One of the things about social norms is that they are so subtle.  For the most part, we don’t necessarily notice the social norms that surround us – they are normal.  We don’t generally notice what we believe is normal.  So countering social norms, firstly, demand we pay a different kind of attention.

To counter social norms demand we do the opposite of subtle.  The countering norm we’re aiming to either highlight or create needs to be made visible.   As we move forward, we need to strategically notice what the social norms are that are problematic, and then how we can counter that norm in ways that draws more attention to the counter norm that we’re aiming to establish.

These norms are supported and reinforced at multiple levels of our social environment – sometimes formally in our laws and policies. Countering the five dynamics that Bancroft and I describe requires exploring how we can reinforce the counter-norm also at multiple layers of the social environment.

As men, in addition to expressing with all requisite passion, our opposition to sexual assault and harassment, we need to deeply examine what are they ways that we contribute to environments that support the flourishing of these dynamics?  How can we, as men, work to more actively, aggressively, and effectively, create environments that:

  • Supports and encourage (shall I say, require) men’s empathy for women’s feelings and experiences. As human beings, we have a limitless ability to feel empathy for others.  The environment of sexism, racism and homophobia systematically disinhibits men from expressing their empathy for women – especially women who are “others” in additional ways (by race or ethnicity, by sexual orientation, etc.).  As, men, we need to create  social environments in which men’s default response to women or men’s allegations of sexual harassment, sexual assault, or other forms of gender based violence is to believe – and “believe out loud”!
  • Challenges men’s justifications for exploiting women – both those of the men themselves, and (perhaps more importantly and certainly more effectively), and those justifications that are so readily provided to men by others (other men, the media, social groups, etc.)
  • Create a culture in which there is no “visioning” of sexual assault and harassment. That is, develop peer groups, and in our organizations, and in our other spheres of influence, that hold as a norm and a standard respect and equality as the norms of how men treat women.  And infusing these notions of respect and equality in how men flirt.
  • Ensures no social support for his actions. It’s way too early to know if this current response, including the responses from men, represents some kind of sea-change, or if this is a one-off experience.   But we as men often find ourselves in situations where we are offended by other men’s comments or actions.  Our silence in those moments is experienced by other men as social support.  So create a social norm for the men around us, and within our spheres of influence that we speak up and speak out when other men say or do things that offend us, and/or which are harassing or assaultive towards women or other men. Get empowered to call men out (and in).
  • Make damn sure that men know that they’re going to be found out and that there is real accountability – including in this that we support men to change their behaviors and attitudes. An apology is not being accountable – it is the beginning of being accountable.  Being accountable is a process that includes making amends.  Once we call other men out (or in) for their behaviors and attitudes, we need to participate in systems and process that support men to be accountable and make amends.
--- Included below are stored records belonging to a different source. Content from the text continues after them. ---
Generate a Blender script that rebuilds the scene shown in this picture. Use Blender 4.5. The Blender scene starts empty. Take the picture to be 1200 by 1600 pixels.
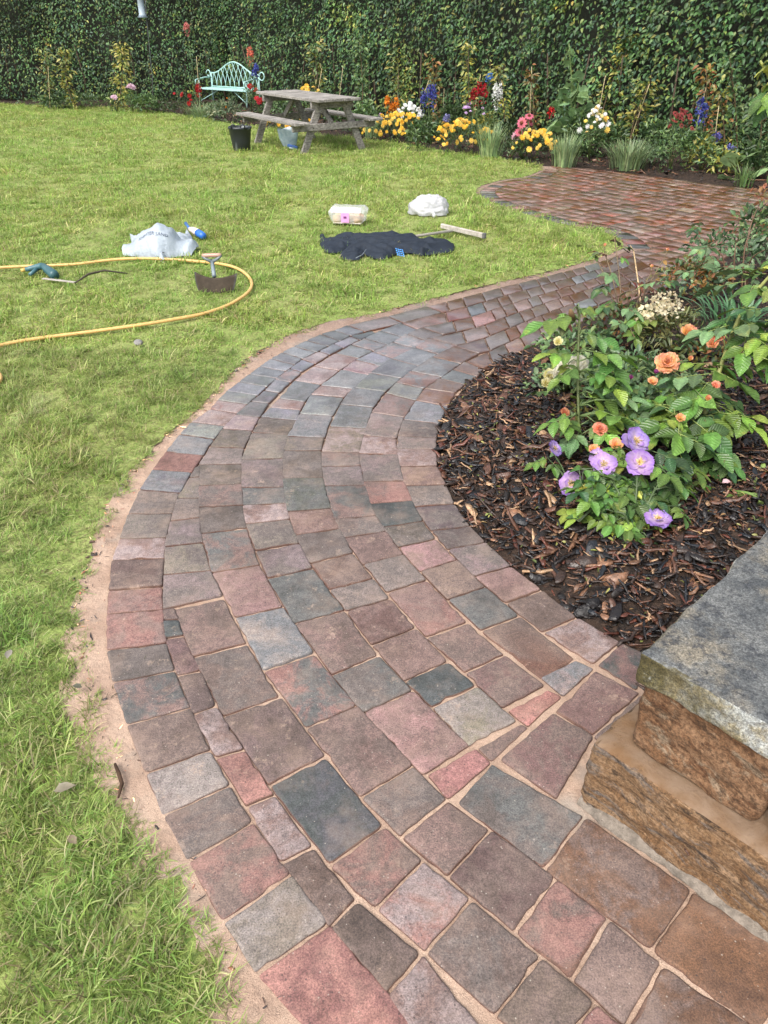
import bpy, bmesh, math, random
import numpy as np
from mathutils import Vector, Matrix, noise as mnoise
R = math.radians
rng = np.random.default_rng(7)
random.seed(7)
sc = bpy.context.scene
col = sc.collection

# ------------------------------------------------------------------ camera, sky, sun, exposure
CAM_H, PITCH, FOC = 1.72, R(33.2), 1164.0          # metres, down-tilt, focal length in pixels of the 1200x1600 photo
cam = bpy.data.cameras.new('camera'); cam_o = bpy.data.objects.new('camera', cam); col.objects.link(cam_o)
cam_o.location = (0, 0, CAM_H); cam_o.rotation_euler = (math.pi/2 - PITCH, 0, 0)
cam.sensor_fit = 'VERTICAL'; cam.sensor_height = 36.0; cam.lens = FOC/1600*36
cam.clip_start = 0.05; cam.clip_end = 500
sc.camera = cam_o

SUN_EL, SUN_AZ = R(52), R(215)                      # azimuth clockwise from +Y
world = bpy.data.worlds.new('World'); sc.world = world; world.use_nodes = True
wn, wl = world.node_tree.nodes, world.node_tree.links
bg = wn['Background']
sky = wn.new('ShaderNodeTexSky'); sky.sky_type = 'NISHITA'; sky.sun_disc = False
sky.sun_elevation = SUN_EL; sky.sun_rotation = SUN_AZ
sky.air_density = 1.0; sky.dust_density = 4.0; sky.ozone_density = 1.0
hsv = wn.new('ShaderNodeHueSaturation'); hsv.inputs['Saturation'].default_value = 0.38   # thin overcast: the blue is veiled
wl.new(sky.outputs[0], hsv.inputs['Color']); wl.new(hsv.outputs[0], bg.inputs[0])
bg.inputs[1].default_value = 0.15
sun = bpy.data.lights.new('sun', 'SUN'); sun.energy = 1.3; sun.angle = R(36); sun.color = (1.0, 0.95, 0.87)
sun_o = bpy.data.objects.new('sun', sun); col.objects.link(sun_o)
sd = Vector((math.sin(SUN_AZ)*math.cos(SUN_EL), math.cos(SUN_AZ)*math.cos(SUN_EL), math.sin(SUN_EL)))
sun_o.rotation_euler = sd.to_track_quat('Z', 'Y').to_euler()
sun_o.location = (0, 0, 12)
sc.view_settings.view_transform = 'Standard'; sc.view_settings.look = 'None'
sc.view_settings.exposure = 1.14; sc.view_settings.gamma = 1.0
sc.view_settings.use_curve_mapping = False

# ------------------------------------------------------------------ helpers
def ray(px, py):
    u, v = (px-600)/FOC, (800-py)/FOC
    return np.array([u, math.cos(PITCH)+v*math.sin(PITCH), -math.sin(PITCH)+v*math.cos(PITCH)])
def G(px, py, z=0.0):                               # a photo pixel -> the point of the level z it shows
    r = ray(px, py); t = (z-CAM_H)/r[2]
    return np.array([r[0]*t, r[1]*t, z])
def V(px, py, Y):                                   # a photo pixel -> the point of the upright plane at distance Y
    r = ray(px, py); t = Y/r[1]
    return np.array([r[0]*t, Y, CAM_H+r[2]*t])
def ppm(p): return FOC/math.sqrt(p[0]**2+p[1]**2+(p[2]-CAM_H)**2)
def lerp(a, b, t): return a+(b-a)*t
def nz(x, y, z=0.0, s=1.0): return mnoise.noise(Vector((x*s, y*s, z*s)))

WL = {}                                             # world location of every object made here
def link(o, parent=None, w=(0, 0, 0)):
    col.objects.link(o); w = Vector(tuple(float(c) for c in w)); WL[o.name] = w
    if parent is not None:
        o.parent = parent; o.location = w - WL[parent.name]
    else: o.location = w
    return o
def tag(o, label=None, cat=None, group=None, kind=None):
    if label: o['label'] = label
    if cat: o['category'] = cat
    if group: o['group'] = group
    if kind: o['kind'] = kind
    return o
def thing(name, w, label, cat, group=None):
    return tag(link(bpy.data.objects.new(name, None), None, w), label, cat, group)
def set_tint(me, tint, nm='tint'):
    n = len(me.vertices)
    a = me.attributes.new(nm, 'FLOAT_COLOR', 'POINT')
    t = np.asarray(tint, dtype=np.float32)
    if t.ndim == 1: t = np.tile(t, (n, 1))
    c = np.ones((n, 4), np.float32); c[:, :3] = t[:, :3]
    a.data.foreach_set('color', c.ravel())
def mesh(name, verts, faces, tint=None, smooth=True, tint2=None):
    me = bpy.data.meshes.new(name)
    if isinstance(faces, np.ndarray):
        Vv = np.asarray(verts, np.float32); k = faces.shape[1]
        me.vertices.add(len(Vv)); me.vertices.foreach_set('co', Vv.ravel())
        me.loops.add(faces.size); me.loops.foreach_set('vertex_index', faces.astype(np.int32).ravel())
        me.polygons.add(len(faces)); me.polygons.foreach_set('loop_start', np.arange(0, faces.size, k, dtype=np.int32))
        me.update(calc_edges=True); me.validate()
    else:
        me.from_pydata([tuple(map(float, v)) for v in verts], [], [tuple(map(int, f)) for f in faces])
    if smooth: me.polygons.foreach_set('use_smooth', [True]*len(me.polygons))
    if tint is not None: set_tint(me, tint)
    if tint2 is not None: set_tint(me, tint2, 'tint2')
    return me
def obj(name, verts, faces, mat, parent=None, tint=None, smooth=True, origin=None, tint2=None, kind=None):
    v = np.asarray(verts, float)
    if origin is None: origin = (v.min(0)+v.max(0))/2
    o_ = np.asarray(origin, float)
    me = mesh(name, v-o_, faces, tint, smooth, tint2); me.materials.append(mat)
    o = link(bpy.data.objects.new(name, me), parent, o_)
    if kind: o['kind'] = kind
    return o
def inst(name, me, parent, w, rot=(0, 0, 0), scale=1.0):
    o = link(bpy.data.objects.new(name, me), parent, w); o.rotation_euler = rot
    o.scale = (scale,)*3 if np.isscalar(scale) else scale
    return o
class MB:
    def __init__(s): s.v, s.f, s.t = [], [], []
    def add(s, v, f, t=(1, 1, 1)):
        n = len(s.v); s.v += [tuple(x) for x in v]; s.f += [tuple(i+n for i in q) for q in f]
        s.t += [t]*len(v) if np.ndim(t) == 1 else [tuple(x) for x in t]
        return s
    def obj(s, name, mat, parent=None, smooth=True, **k): return obj(name, s.v, s.f, mat, parent, np.array(s.t), smooth, **k)
def tube(pts, rad, n=6, cap=True):
    P = [Vector(tuple(map(float, p))) for p in pts]; m = len(P)
    rad = [rad]*m if np.isscalar(rad) else list(rad)
    v, f = [], []; ref = None
    for i, p in enumerate(P):
        d = (P[min(i+1, m-1)]-P[max(i-1, 0)]);  d = d.normalized() if d.length > 1e-9 else Vector((0, 0, 1))
        if ref is None: ref = Vector((0, 0, 1)) if abs(d.z) < .9 else Vector((1, 0, 0))
        a = d.cross(ref); a = a.normalized() if a.length > 1e-6 else d.orthogonal().normalized(); b = a.cross(d).normalized(); ref = b
        for k in range(n):
            th = 2*math.pi*k/n; v.append(p+(a*math.cos(th)+b*math.sin(th))*rad[i])
    for i in range(m-1):
        for k in range(n): f.append((i*n+k, i*n+(k+1) % n, (i+1)*n+(k+1) % n, (i+1)*n+k))
    if cap: f.append(tuple(range(n-1, -1, -1))); f.append(tuple((m-1)*n+k for k in range(n)))
    return v, f
def lathe(prof, n=20):                               # (r, z) pairs
    v, f = [], []
    for r, z in prof:
        for k in range(n): a = 2*math.pi*k/n; v.append((r*math.cos(a), r*math.sin(a), z))
    for i in range(len(prof)-1):
        for k in range(n): f.append((i*n+k, i*n+(k+1) % n, (i+1)*n+(k+1) % n, (i+1)*n+k))
    return v, f
def box(sx, sy, sz, bev=0.0):                        # centred box, bevelled
    bm = bmesh.new(); bmesh.ops.create_cube(bm, size=1)
    for v in bm.verts: v.co = Vector((v.co.x*sx, v.co.y*sy, v.co.z*sz))
    if bev: bmesh.ops.bevel(bm, geom=list(bm.edges), offset=bev, segments=1, affect='EDGES')
    bm.verts.ensure_lookup_table()
    v = [tuple(x.co) for x in bm.verts]; f = [tuple(w.index for w in q.verts) for q in bm.faces]; bm.free()
    return v, f
def xf(v, M): return [tuple(M @ Vector(tuple(map(float, p)))) for p in v]
def smooth_line(P, n=8):                             # Catmull-Rom through points
    P = [np.asarray(p, float) for p in P]; out = []
    for i in range(len(P)-1):
        p0, p1, p2, p3 = P[max(i-1, 0)], P[i], P[i+1], P[min(i+2, len(P)-1)]
        for k in range(n):
            t = k/n
            out.append(0.5*((2*p1)+(-p0+p2)*t+(2*p0-5*p1+4*p2-p3)*t*t+(-p0+3*p1-3*p2+p3)*t**3))
    out.append(P[-1]); return out
def in_poly(pts, poly):
    x, y = pts[:, 0], pts[:, 1]; c = np.zeros(len(pts), bool); n = len(poly); j = n-1
    for i in range(n):
        xi, yi, xj, yj = poly[i][0], poly[i][1], poly[j][0], poly[j][1]
        m = ((yi > y) != (yj > y))
        with np.errstate(divide='ignore', invalid='ignore'): c ^= m & (x < (xj-xi)*(y-yi)/(yj-yi)+xi)
        j = i
    return c
def dist_line(pts, line):
    d = np.full(len(pts), 1e9)
    for a, b in zip(line[:-1], line[1:]):
        a = np.asarray(a[:2]); b = np.asarray(b[:2]); ab = b-a; L = max(ab@ab, 1e-12)
        t = np.clip(((pts[:, :2]-a)@ab)/L, 0, 1); q = a+t[:, None]*ab
        d = np.minimum(d, np.hypot(*(pts[:, :2]-q).T))
    return d
def sheet(name, poly, mat, z=0.0, step=0.25, hf=None, kind='structure', tint=None):   # a gridded ground sheet cut to a polygon
    bm = bmesh.new(); vs = [bm.verts.new((p[0], p[1], 0)) for p in poly]; bm.faces.new(vs)
    xs = [p[0] for p in poly]; ys = [p[1] for p in poly]
    if step:
        for a0, a1, nrm, ax in ((min(xs), max(xs), (1, 0, 0), 0), (min(ys), max(ys), (0, 1, 0), 1)):
            c = a0+step
            while c < a1:
                co = [0, 0, 0]; co[ax] = c
                bmesh.ops.bisect_plane(bm, geom=list(bm.verts)+list(bm.edges)+list(bm.faces), plane_co=co, plane_no=nrm); c += step
    bmesh.ops.triangulate(bm, faces=list(bm.faces))
    bm.normal_update()
    if sum(f.normal.z for f in bm.faces) < 0: bmesh.ops.reverse_faces(bm, faces=list(bm.faces))
    for v in bm.verts: v.co.z = z+(hf(v.co.x, v.co.y) if hf else 0)
    me = bpy.data.meshes.new(name); bm.to_mesh(me); bm.free(); me.materials.append(mat)
    for p in me.polygons: p.use_smooth = True
    if tint is not None: set_tint(me, tint)
    o = link(bpy.data.objects.new(name, me)); o['kind'] = kind
    return o

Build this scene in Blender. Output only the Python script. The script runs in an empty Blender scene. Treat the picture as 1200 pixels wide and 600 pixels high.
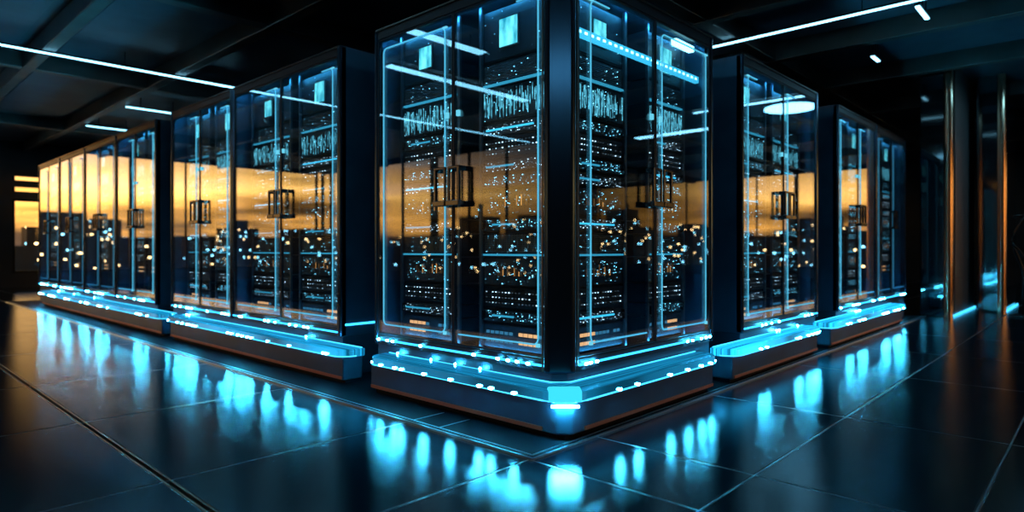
import bpy, bmesh, math, random
from math import sin, cos, pi, radians
from mathutils import Vector

random.seed(7)
C = bpy.context.scene.collection
SC = bpy.context.scene

# ------------------------------------------------------------------ camera, sky, exposure
CAM = (-2.63, -2.107, 0.965)
cd = bpy.data.cameras.new('camera')
cam = bpy.data.objects.new('camera', cd); C.objects.link(cam)
cam.location = CAM
cam.rotation_euler = (radians(90), 0, radians(-46.9))
cd.sensor_width = 36.0
cd.lens = 748.0 / 1200.0 * 36.0
cd.shift_y = -8.0 / 1200.0
cd.dof.use_dof = True; cd.dof.focus_distance = 3.75; cd.dof.aperture_fstop = 1.3; cd.dof.aperture_blades = 0
cd.clip_start = 0.02; cd.clip_end = 1000
SC.camera = cam
SC.view_settings.view_transform = 'Standard'
SC.view_settings.look = 'None'
SC.view_settings.gamma = 1.0
SC.view_settings.use_curve_mapping = False
SC.view_settings.exposure = 0.0
try:
    SC.cycles.max_bounces = 10
    SC.cycles.transparent_max_bounces = 24
    SC.cycles.glossy_bounces = 5
    SC.cycles.diffuse_bounces = 3
    SC.cycles.caustics_reflective = False
    SC.cycles.caustics_refractive = False
    SC.cycles.sample_clamp_indirect = 30.0
    SC.cycles.use_denoising = True
except Exception:
    pass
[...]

Part of my package for working with businesses, communities and organizations to counter sexual and other forms of harassment, includes a training that examines these aspects, but I also provide an overall organizational assessment to explore the degree to which these elements are or are not present in the organizational culture.  And then provide a strategy for countering these elements – creating a culture that is “welcoming, respecting and valuing.”

There is more for us to do, as men, than express our sympathy or our outrage.  Those are great first steps.  But now, what is your next step!